## [Set exercise]
Sift the material for lines containing "scene", and return them.
[START Source data]
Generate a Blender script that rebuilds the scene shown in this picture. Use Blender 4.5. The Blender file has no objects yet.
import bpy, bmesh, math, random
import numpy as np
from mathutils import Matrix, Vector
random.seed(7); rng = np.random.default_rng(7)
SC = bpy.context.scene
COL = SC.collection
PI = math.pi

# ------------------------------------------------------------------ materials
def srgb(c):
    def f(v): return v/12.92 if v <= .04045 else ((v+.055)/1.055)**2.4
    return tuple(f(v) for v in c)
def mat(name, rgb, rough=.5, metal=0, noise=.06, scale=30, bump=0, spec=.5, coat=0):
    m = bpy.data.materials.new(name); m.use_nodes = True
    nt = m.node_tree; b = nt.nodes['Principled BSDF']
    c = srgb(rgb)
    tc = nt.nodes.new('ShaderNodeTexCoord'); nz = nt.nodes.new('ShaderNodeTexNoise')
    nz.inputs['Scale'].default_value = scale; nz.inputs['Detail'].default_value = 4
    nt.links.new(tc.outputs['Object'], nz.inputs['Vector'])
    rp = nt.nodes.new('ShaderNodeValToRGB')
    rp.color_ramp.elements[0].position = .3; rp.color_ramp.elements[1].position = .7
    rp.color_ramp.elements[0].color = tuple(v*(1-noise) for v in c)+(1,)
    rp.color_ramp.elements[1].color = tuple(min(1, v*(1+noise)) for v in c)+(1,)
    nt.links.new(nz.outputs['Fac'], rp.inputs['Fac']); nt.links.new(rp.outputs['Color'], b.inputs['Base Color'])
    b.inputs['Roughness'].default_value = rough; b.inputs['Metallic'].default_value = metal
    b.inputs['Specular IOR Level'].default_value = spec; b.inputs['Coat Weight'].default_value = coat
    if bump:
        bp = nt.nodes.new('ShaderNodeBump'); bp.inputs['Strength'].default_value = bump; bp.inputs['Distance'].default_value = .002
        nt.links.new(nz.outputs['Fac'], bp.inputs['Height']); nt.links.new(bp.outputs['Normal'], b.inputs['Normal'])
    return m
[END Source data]
## [Full solution]
Generate a Blender script that rebuilds the scene shown in this picture. Use Blender 4.5. The Blender file has no objects yet.
SC = bpy.context.scene